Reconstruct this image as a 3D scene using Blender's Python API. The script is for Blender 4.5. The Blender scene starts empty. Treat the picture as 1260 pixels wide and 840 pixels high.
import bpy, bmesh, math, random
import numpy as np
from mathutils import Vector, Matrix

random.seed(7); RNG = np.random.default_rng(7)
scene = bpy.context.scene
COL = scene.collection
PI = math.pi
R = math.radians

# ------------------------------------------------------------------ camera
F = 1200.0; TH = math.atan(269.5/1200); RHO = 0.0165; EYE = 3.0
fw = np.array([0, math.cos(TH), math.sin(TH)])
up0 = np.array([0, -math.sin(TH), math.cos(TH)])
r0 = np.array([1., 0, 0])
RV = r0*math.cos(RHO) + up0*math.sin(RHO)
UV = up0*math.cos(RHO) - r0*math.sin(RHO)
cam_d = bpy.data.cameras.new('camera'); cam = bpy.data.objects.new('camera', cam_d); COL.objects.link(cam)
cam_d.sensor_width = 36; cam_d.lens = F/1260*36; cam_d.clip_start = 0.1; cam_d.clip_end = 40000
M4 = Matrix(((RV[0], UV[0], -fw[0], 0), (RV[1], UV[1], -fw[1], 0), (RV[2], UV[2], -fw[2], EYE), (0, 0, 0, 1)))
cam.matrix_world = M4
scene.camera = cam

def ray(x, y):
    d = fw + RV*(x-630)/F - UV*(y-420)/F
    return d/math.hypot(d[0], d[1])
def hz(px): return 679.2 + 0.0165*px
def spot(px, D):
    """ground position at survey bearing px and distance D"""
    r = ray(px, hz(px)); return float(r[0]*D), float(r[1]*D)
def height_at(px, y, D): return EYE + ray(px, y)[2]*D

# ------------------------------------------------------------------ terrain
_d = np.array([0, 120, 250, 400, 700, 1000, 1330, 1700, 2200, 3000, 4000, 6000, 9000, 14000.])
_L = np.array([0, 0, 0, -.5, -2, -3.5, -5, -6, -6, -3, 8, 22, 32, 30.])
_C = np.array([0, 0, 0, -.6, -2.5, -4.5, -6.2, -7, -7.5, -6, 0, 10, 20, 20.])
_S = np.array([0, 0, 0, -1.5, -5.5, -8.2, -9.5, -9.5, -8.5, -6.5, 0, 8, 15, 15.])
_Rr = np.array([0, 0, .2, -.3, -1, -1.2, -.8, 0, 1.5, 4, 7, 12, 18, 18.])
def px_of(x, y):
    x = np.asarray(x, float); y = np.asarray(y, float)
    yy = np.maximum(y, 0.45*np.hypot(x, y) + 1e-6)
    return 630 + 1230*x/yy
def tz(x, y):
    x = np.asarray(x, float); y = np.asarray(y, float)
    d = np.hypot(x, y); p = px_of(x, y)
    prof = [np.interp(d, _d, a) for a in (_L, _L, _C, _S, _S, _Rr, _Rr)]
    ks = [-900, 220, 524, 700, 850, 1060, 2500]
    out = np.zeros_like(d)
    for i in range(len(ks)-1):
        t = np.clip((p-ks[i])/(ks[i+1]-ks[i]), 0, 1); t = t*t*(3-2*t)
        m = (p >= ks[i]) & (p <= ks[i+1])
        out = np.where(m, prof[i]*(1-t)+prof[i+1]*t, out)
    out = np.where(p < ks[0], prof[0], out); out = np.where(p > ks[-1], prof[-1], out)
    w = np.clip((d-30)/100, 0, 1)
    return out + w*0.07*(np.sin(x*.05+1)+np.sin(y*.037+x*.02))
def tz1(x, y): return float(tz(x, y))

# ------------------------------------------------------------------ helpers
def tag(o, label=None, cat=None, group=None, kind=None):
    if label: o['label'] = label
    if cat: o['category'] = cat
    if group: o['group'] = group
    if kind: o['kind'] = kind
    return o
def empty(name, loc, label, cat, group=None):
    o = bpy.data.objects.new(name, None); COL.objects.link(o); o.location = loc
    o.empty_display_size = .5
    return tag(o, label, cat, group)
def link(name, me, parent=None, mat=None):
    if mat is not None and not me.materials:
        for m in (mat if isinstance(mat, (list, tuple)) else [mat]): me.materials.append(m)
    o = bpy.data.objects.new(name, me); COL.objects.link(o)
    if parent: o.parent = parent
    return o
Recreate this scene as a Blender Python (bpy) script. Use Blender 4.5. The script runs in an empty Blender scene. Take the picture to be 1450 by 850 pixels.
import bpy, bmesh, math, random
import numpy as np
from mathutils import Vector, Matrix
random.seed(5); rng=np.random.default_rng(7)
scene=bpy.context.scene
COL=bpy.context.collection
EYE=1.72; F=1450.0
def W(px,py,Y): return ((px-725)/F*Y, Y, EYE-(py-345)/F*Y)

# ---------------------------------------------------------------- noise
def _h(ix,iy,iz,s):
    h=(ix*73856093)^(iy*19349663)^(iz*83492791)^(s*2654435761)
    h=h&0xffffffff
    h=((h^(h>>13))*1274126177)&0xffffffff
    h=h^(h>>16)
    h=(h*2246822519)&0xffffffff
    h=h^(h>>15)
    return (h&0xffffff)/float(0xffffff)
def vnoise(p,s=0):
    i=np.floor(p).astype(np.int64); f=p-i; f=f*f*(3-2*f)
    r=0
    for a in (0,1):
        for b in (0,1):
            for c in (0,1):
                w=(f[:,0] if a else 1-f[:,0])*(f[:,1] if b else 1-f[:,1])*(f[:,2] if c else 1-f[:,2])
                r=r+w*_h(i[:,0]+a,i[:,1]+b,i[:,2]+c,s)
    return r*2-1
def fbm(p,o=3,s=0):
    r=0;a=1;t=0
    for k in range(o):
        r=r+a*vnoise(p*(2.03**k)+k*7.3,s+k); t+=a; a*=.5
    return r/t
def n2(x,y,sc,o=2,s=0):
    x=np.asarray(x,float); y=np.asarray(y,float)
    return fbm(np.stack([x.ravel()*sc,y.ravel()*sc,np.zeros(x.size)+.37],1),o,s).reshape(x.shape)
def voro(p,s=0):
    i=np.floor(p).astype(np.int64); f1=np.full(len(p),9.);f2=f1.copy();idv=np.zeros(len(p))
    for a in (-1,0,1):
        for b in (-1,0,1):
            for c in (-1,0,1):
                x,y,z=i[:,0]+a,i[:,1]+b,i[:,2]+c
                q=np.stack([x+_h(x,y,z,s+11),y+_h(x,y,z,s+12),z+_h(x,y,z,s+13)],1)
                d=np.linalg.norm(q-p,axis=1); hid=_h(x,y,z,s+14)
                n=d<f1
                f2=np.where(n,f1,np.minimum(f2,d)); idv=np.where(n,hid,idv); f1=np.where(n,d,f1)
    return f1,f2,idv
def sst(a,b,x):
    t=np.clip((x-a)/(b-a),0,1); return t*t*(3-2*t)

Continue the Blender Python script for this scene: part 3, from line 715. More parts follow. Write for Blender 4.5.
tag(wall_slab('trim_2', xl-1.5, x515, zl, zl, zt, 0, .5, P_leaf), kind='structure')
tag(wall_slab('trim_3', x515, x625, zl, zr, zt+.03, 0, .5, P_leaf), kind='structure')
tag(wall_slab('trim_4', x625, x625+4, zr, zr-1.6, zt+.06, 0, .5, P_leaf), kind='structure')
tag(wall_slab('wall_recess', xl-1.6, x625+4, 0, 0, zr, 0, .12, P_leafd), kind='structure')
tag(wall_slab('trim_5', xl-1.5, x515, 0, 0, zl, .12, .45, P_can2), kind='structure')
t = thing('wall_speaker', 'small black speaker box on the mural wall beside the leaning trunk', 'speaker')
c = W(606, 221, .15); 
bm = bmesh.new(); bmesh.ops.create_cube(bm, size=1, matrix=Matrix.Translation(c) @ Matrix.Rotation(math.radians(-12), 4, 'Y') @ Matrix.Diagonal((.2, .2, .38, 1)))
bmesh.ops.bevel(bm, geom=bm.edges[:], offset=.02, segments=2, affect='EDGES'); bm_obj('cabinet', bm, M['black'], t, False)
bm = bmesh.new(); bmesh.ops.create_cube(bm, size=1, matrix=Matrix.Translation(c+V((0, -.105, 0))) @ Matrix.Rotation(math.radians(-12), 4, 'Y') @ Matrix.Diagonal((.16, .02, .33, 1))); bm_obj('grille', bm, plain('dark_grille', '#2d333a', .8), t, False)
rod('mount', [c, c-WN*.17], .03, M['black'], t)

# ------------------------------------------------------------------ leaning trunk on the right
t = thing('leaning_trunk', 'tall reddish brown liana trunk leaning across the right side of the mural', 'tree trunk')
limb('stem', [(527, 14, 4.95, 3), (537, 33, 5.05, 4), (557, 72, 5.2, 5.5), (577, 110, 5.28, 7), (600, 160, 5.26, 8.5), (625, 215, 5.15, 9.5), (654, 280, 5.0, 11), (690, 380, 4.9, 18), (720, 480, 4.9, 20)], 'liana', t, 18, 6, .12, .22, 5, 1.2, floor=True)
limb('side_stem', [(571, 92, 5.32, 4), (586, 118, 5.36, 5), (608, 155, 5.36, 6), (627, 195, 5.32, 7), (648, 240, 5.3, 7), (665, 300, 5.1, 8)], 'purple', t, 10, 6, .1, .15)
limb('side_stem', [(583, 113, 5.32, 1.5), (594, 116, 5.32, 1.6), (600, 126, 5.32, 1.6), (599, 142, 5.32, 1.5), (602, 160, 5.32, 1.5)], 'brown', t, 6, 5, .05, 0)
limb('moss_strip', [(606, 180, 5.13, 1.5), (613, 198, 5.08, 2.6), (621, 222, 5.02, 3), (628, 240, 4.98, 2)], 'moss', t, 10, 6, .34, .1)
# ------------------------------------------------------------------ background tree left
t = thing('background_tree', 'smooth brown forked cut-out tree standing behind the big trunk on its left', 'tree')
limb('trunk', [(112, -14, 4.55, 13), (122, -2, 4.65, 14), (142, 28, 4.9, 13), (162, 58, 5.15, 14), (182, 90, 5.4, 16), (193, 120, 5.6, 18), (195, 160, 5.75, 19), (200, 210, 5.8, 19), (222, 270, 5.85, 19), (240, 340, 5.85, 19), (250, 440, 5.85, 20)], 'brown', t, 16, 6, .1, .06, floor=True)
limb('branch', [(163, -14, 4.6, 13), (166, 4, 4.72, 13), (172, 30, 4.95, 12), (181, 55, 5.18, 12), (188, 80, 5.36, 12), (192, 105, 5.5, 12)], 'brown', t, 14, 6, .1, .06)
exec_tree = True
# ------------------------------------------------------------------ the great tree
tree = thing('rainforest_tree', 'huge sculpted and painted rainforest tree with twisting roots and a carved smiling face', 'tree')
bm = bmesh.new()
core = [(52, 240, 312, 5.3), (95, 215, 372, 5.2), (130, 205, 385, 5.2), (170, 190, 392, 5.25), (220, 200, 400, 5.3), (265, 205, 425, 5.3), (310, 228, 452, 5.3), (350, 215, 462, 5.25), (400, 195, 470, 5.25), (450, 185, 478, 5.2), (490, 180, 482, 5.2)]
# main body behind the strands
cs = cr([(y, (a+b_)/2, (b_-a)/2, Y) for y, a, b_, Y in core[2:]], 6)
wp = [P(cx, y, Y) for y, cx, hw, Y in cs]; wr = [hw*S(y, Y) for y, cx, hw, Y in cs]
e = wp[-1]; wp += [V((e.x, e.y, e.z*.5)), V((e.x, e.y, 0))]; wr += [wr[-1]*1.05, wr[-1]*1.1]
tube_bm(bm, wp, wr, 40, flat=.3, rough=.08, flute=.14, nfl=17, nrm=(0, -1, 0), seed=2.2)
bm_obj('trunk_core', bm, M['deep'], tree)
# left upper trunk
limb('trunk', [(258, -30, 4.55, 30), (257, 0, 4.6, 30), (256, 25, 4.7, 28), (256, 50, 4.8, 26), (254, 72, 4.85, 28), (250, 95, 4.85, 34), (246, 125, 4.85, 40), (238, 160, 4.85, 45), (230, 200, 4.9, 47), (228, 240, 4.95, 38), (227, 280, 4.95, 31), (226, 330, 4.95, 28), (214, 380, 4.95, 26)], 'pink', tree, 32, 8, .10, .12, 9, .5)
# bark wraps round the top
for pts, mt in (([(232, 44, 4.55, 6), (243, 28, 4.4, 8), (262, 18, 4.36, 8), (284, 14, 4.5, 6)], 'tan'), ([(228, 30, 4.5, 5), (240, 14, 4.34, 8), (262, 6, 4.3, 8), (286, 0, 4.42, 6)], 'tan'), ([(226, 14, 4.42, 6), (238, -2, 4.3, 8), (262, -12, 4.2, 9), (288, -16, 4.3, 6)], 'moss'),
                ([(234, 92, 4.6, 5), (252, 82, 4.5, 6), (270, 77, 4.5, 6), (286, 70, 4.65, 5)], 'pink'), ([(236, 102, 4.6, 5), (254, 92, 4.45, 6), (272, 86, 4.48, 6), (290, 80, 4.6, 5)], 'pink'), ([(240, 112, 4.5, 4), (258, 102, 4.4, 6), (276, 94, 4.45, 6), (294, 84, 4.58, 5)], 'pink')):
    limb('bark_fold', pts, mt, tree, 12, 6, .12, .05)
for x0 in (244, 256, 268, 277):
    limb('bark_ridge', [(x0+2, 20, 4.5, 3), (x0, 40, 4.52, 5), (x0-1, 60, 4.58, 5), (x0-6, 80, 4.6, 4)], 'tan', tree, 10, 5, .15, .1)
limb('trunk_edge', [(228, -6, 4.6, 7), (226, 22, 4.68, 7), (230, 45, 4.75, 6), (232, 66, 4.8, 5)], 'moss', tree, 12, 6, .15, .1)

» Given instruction
Copy out only the lines running from the beginning of the data to the line with "R = math.radians", both ends included.

» Solution for this task
Reconstruct this image as a 3D scene using Blender's Python API. The script is for Blender 4.5. The Blender scene starts empty. Treat the picture as 1260 pixels wide and 840 pixels high.
import bpy, bmesh, math, random
import numpy as np
from mathutils import Vector, Matrix

random.seed(7); RNG = np.random.default_rng(7)
scene = bpy.context.scene
COL = scene.collection
PI = math.pi
R = math.radians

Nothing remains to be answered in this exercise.